[Scene script records]
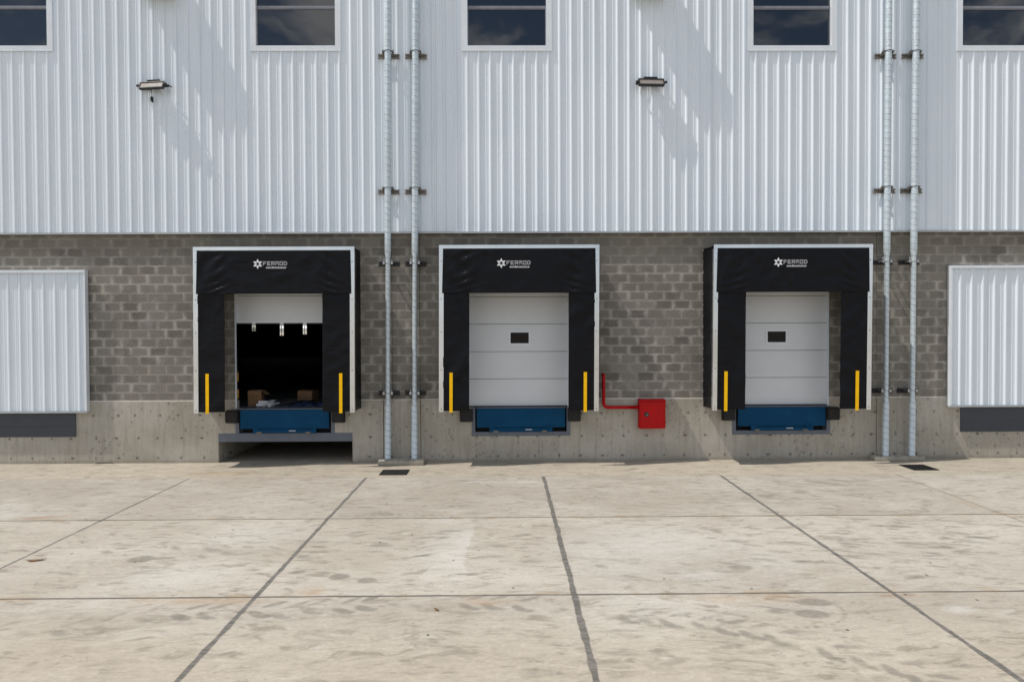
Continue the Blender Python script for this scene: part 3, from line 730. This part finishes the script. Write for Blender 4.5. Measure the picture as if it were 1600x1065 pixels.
# ------------------------------------------------------------------ dock levelers and bumpers
def leveler(loc, label, with_bottom):
    t = empty('dock_leveler', loc, label, 'dock leveler', 'blue dock levelers under the doors')
    z0 = -loc[2]
    b = MB(); b.box(-.985, .985, -.045, -.018, .757-1.2, 1.178-1.2, bev=.006)
    for x in np.linspace(-.8, .8, 7): b.box(x-.01, x+.01, -.018, .2, .77-1.2, 1.16-1.2)
    lip = b.build('lip_plate', 'blue', t)
    b = MB(); b.box(-.66, .70, -.055, -.028, .668-1.2, .752-1.2, bev=.005)
    for x in (-.62, .62): b.box(x-.08, x+.08, -.062, -.056, .665-1.2, .80-1.2, bev=.002)
    toe = b.build('toe_guard', 'blue', lip)
    b = MB(); b.tube([(-.62, -.06, .745-1.2), (.66, -.06, .745-1.2)], .012, 10); b.build('hinge_rod', 'blue', lip)
    b = MB()
    for x in (-.56, .52): b.box(x-.055, x+.055, -.075, -.05, .655-1.2, .690-1.2, bev=.004)
    build_each(b, 'support_foot', 'bronze', lip)
    b = MB(); lettering(b, 'FERMOD', .10, .697-1.2, .020, .026, .005, -.0575); b.build('maker_mark', 'white_ink', toe)
    b = MB(); b.box(-1.005, 1.005, -.02, 1.9, 1.182-1.2, .004); b.build('deck_plate', 'frame_grey', t)
    b = MB()
    zlo = .565-1.2 if with_bottom else .658-1.2
    for s in (-1, 1):
        xa, xb = sorted((s*1.022, s*1.10)); b.box(xa, xb, -.012, .12, zlo+(.09 if with_bottom else 0), 1.197-1.2)
    if with_bottom: b.box(-1.10, 1.10, -.012, .12, zlo, zlo+.09)
    b.build('pit_frame', 'frame_grey', t)
    b = MB(); b.box(-1.02, 1.02, .22, .24, .63-1.2, 1.17-1.2); b.build('pit_shade', 'rubber', t)
    return t
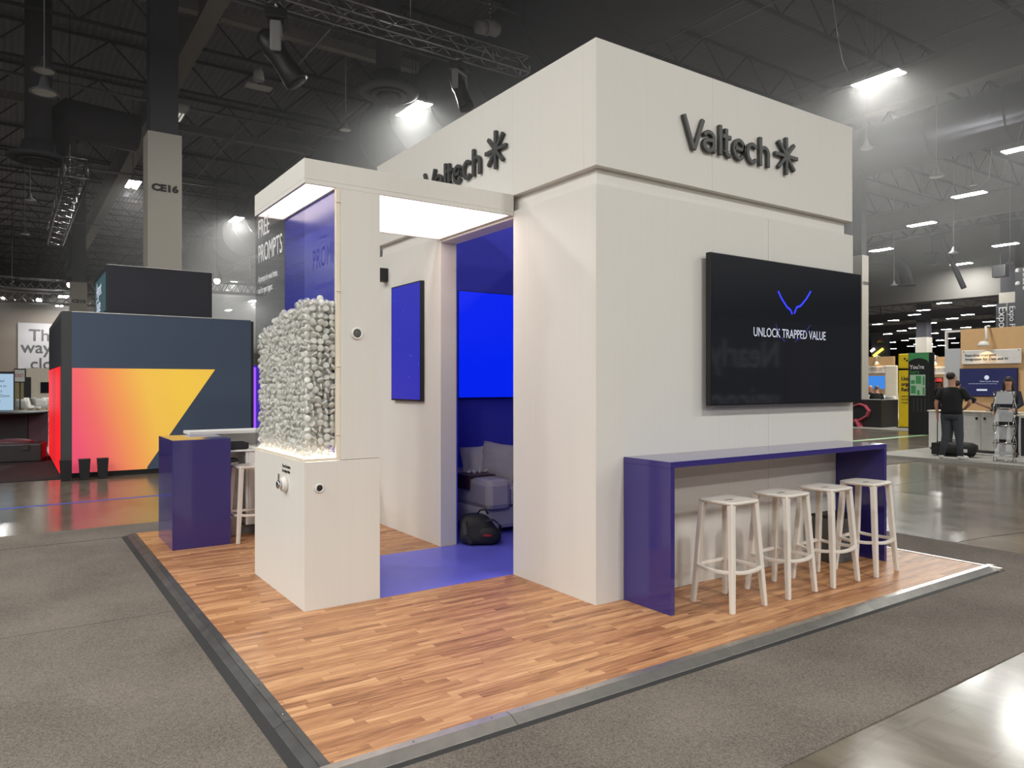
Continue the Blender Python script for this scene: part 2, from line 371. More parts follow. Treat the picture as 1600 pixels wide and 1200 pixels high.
# carpets and floor marks
struct(box('aisle_carpet', (-8, 1.937, FL), (8.1, 8.86, FL+.006), 'carpet'))
struct(box('aisle_carpet_strip', (-8, 8.866, FL), (8.1, 9.62, FL+.007), 'carpet'))
jm = MB()
for y in (-8, 6.3, 15.4, 24): jm.box((8.3 if y == 6.3 else -60, y, FL), (49, y+.012, FL+.001))
for x in (-12, 11.2, 23.5, 36): jm.box((x, -45, FL), (x+.012, 90, FL+.001))
struct(jm.build('floor_joints', 'joint'))
sm2 = MB(); sy_ = G(0, 1000, FL).y; sm2.box((-8, sy_, FL+.006), (.96, sy_+.006, FL+.0068)); sm2.box((-8, 8.858, FL+.006), (8.1, 8.868, FL+.0075)); struct(sm2.build('carpet_seam', 'joint'))
cr = MB()
cr.tube([(7.6+i*.55, 3.95-.1*math.sin(i*1.7)-.18*i, FL+.0004) for i in range(12)], .0035, 4)
cr.tube([(6.2+i*.4, .6+.12*math.sin(i*2.1)+.12*i, FL+.0004) for i in range(9)], .002, 4)
struct(cr.build('floor_crack', 'joint'))
tp = MB(); tp.quad((-6, 11.30, FL+.0015), (-6, 11.40, FL+.0015), (3.2, 12.08, FL+.0015), (3.2, 11.98, FL+.0015))
tag(tp.build('floor_tape', 'tape'), 'blue tape line running across the polished concrete in front of the gradient wall', 'tape')
tp = MB(); a = G(1334, 690, FL+.002); b = G(1452, 680, FL+.002); tp.quad(a, a+Vector((.12, .25, 0)), b+Vector((.12, .25, 0)), b)
tag(tp.build('floor_tape', 'greentape'), 'pale green tape line on the concrete by the map kiosk', 'tape')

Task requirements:
Are you able to set down all the lines above exactly, without any pictures?

Exercise solution:
Continue the Blender Python script for this scene: part 3, from line 730. This part finishes the script. Write for Blender 4.5. Measure the picture as if it were 1600x1065 pixels.
# ------------------------------------------------------------------ dock levelers and bumpers
def leveler(loc, label, with_bottom):
    t = empty('dock_leveler', loc, label, 'dock leveler', 'blue dock levelers under the doors')
    z0 = -loc[2]
    b = MB(); b.box(-.985, .985, -.045, -.018, .757-1.2, 1.178-1.2, bev=.006)
    for x in np.linspace(-.8, .8, 7): b.box(x-.01, x+.01, -.018, .2, .77-1.2, 1.16-1.2)
    lip = b.build('lip_plate', 'blue', t)
    b = MB(); b.box(-.66, .70, -.055, -.028, .668-1.2, .752-1.2, bev=.005)
    for x in (-.62, .62): b.box(x-.08, x+.08, -.062, -.056, .665-1.2, .80-1.2, bev=.002)
    toe = b.build('toe_guard', 'blue', lip)
    b = MB(); b.tube([(-.62, -.06, .745-1.2), (.66, -.06, .745-1.2)], .012, 10); b.build('hinge_rod', 'blue', lip)
    b = MB()
    for x in (-.56, .52): b.box(x-.055, x+.055, -.075, -.05, .655-1.2, .690-1.2, bev=.004)
    build_each(b, 'support_foot', 'bronze', lip)
    b = MB(); lettering(b, 'FERMOD', .10, .697-1.2, .020, .026, .005, -.0575); b.build('maker_mark', 'white_ink', toe)
    b = MB(); b.box(-1.005, 1.005, -.02, 1.9, 1.182-1.2, .004); b.build('deck_plate', 'frame_grey', t)
    b = MB()
    zlo = .565-1.2 if with_bottom else .658-1.2
    for s in (-1, 1):
        xa, xb = sorted((s*1.022, s*1.10)); b.box(xa, xb, -.012, .12, zlo+(.09 if with_bottom else 0), 1.197-1.2)
    if with_bottom: b.box(-1.10, 1.10, -.012, .12, zlo, zlo+.09)
    b.build('pit_frame', 'frame_grey', t)
    b = MB(); b.box(-1.02, 1.02, .22, .24, .63-1.2, 1.17-1.2); b.build('pit_shade', 'rubber', t)
    return t
Continue the Blender Python script for this scene: part 2, from line 371. More parts follow. Treat the picture as 1600 pixels wide and 1200 pixels high.
# carpets and floor marks
struct(box('aisle_carpet', (-8, 1.937, FL), (8.1, 8.86, FL+.006), 'carpet'))
struct(box('aisle_carpet_strip', (-8, 8.866, FL), (8.1, 9.62, FL+.007), 'carpet'))
jm = MB()
for y in (-8, 6.3, 15.4, 24): jm.box((8.3 if y == 6.3 else -60, y, FL), (49, y+.012, FL+.001))
for x in (-12, 11.2, 23.5, 36): jm.box((x, -45, FL), (x+.012, 90, FL+.001))
struct(jm.build('floor_joints', 'joint'))
sm2 = MB(); sy_ = G(0, 1000, FL).y; sm2.box((-8, sy_, FL+.006), (.96, sy_+.006, FL+.0068)); sm2.box((-8, 8.858, FL+.006), (8.1, 8.868, FL+.0075)); struct(sm2.build('carpet_seam', 'joint'))
cr = MB()
cr.tube([(7.6+i*.55, 3.95-.1*math.sin(i*1.7)-.18*i, FL+.0004) for i in range(12)], .0035, 4)
cr.tube([(6.2+i*.4, .6+.12*math.sin(i*2.1)+.12*i, FL+.0004) for i in range(9)], .002, 4)
struct(cr.build('floor_crack', 'joint'))
tp = MB(); tp.quad((-6, 11.30, FL+.0015), (-6, 11.40, FL+.0015), (3.2, 12.08, FL+.0015), (3.2, 11.98, FL+.0015))
tag(tp.build('floor_tape', 'tape'), 'blue tape line running across the polished concrete in front of the gradient wall', 'tape')
tp = MB(); a = G(1334, 690, FL+.002); b = G(1452, 680, FL+.002); tp.quad(a, a+Vector((.12, .25, 0)), b+Vector((.12, .25, 0)), b)
tag(tp.build('floor_tape', 'greentape'), 'pale green tape line on the concrete by the map kiosk', 'tape')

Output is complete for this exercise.